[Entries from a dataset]
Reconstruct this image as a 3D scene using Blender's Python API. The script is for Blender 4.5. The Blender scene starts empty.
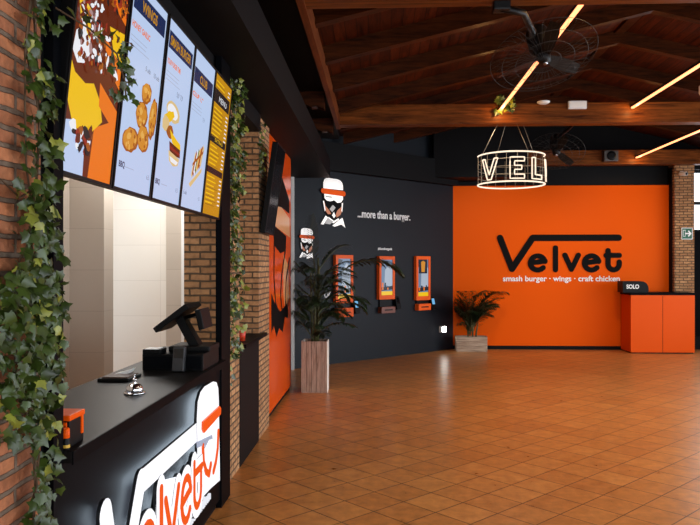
import bpy, bmesh, math, random
from mathutils import Vector, Matrix
random.seed(11)
scene = bpy.context.scene
COL = scene.collection
PI = math.pi

# ------------------------------------------------------------------ camera
cam_d = bpy.data.cameras.new('camera')
cam = bpy.data.objects.new('camera', cam_d)
COL.objects.link(cam)
cam_d.sensor_width = 36
cam_d.lens = 36.0
cam_d.shift_y = 0.0064
cam_d.clip_start = 0.05
cam_d.clip_end = 200
cam.location = (0, 0, 1.6)
cam.rotation_euler = (PI / 2, 0, math.atan(30 / 700))
scene.camera = cam

# ------------------------------------------------------------------ world
world = bpy.data.worlds.new('sky')
scene.world = world
world.use_nodes = True
bg = world.node_tree.nodes['Background']
bg.inputs[0].default_value = (0.80, 0.90, 1.0, 1)
bg.inputs[1].default_value = 3.0

# ------------------------------------------------------------------ exposure
scene.view_settings.view_transform = 'Standard'
scene.view_settings.look = 'None'
scene.view_settings.exposure = 0.0
scene.view_settings.gamma = 1.0
scene.view_settings.use_curve_mapping = False


def area(name, loc, rot, sx, sy, power, color=(1, 1, 1), spread=None):
    d = bpy.data.lights.new(name, 'AREA')
    d.shape = 'RECTANGLE'
    d.size, d.size_y = sx, sy
    d.energy = power
    d.color = color
    if spread:
        d.spread = spread
    o = bpy.data.objects.new(name, d)
    COL.objects.link(o)
    o.location = loc
    o.rotation_euler = rot
    return o


def spot(name, loc, target, power, color, angle, blend=0.6, radius=0.05):
    d = bpy.data.lights.new(name, 'SPOT')
    d.energy = power
    d.color = color
    d.spot_size = angle
    d.spot_blend = blend
    d.shadow_soft_size = radius
    o = bpy.data.objects.new(name, d)
    COL.objects.link(o)
    o.location = loc
    v = Vector(target) - Vector(loc)
    o.rotation_euler = v.to_track_quat('-Z', 'Y').to_euler()
    return o


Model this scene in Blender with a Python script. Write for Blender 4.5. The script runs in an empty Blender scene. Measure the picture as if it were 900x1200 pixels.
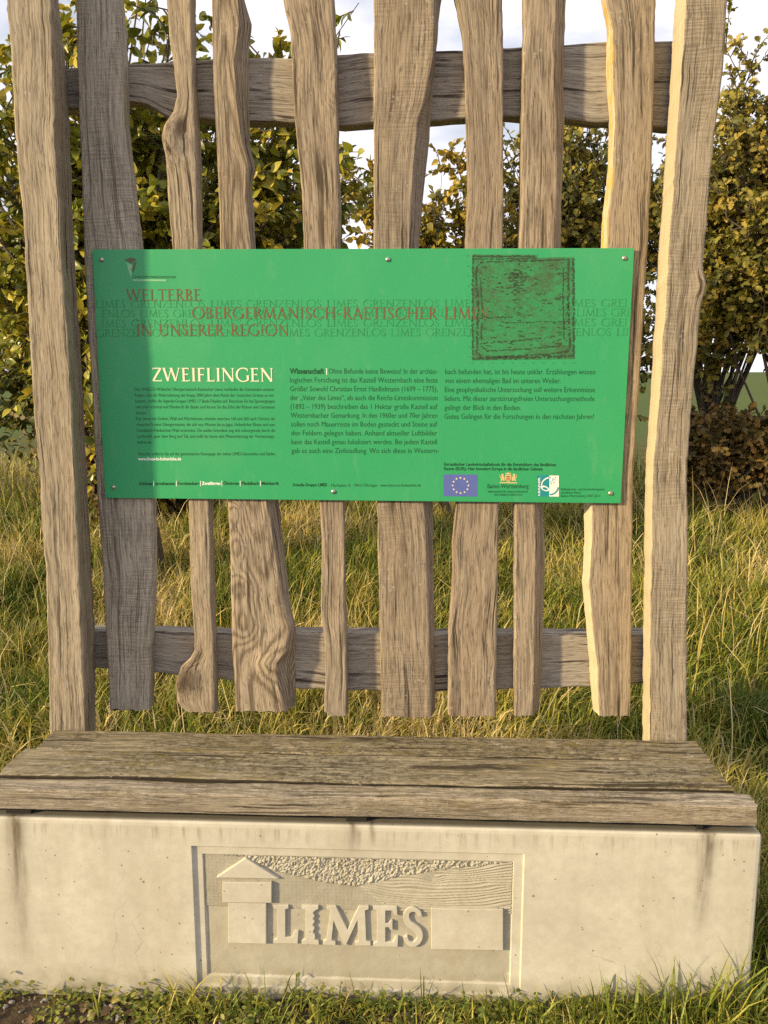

**Given request**
Leave out any pictures and return exactly the lines from the beginning of the data through the line with "PI = math.pi", inclusive.

**Output for this task**
Reconstruct this image as a 3D scene using Blender's Python API. The script is for Blender 4.5. The Blender scene starts empty.
import bpy, bmesh, math, random
from mathutils import Vector, Matrix
random.seed(11)
scene = bpy.context.scene
COL = scene.collection
PI = math.pi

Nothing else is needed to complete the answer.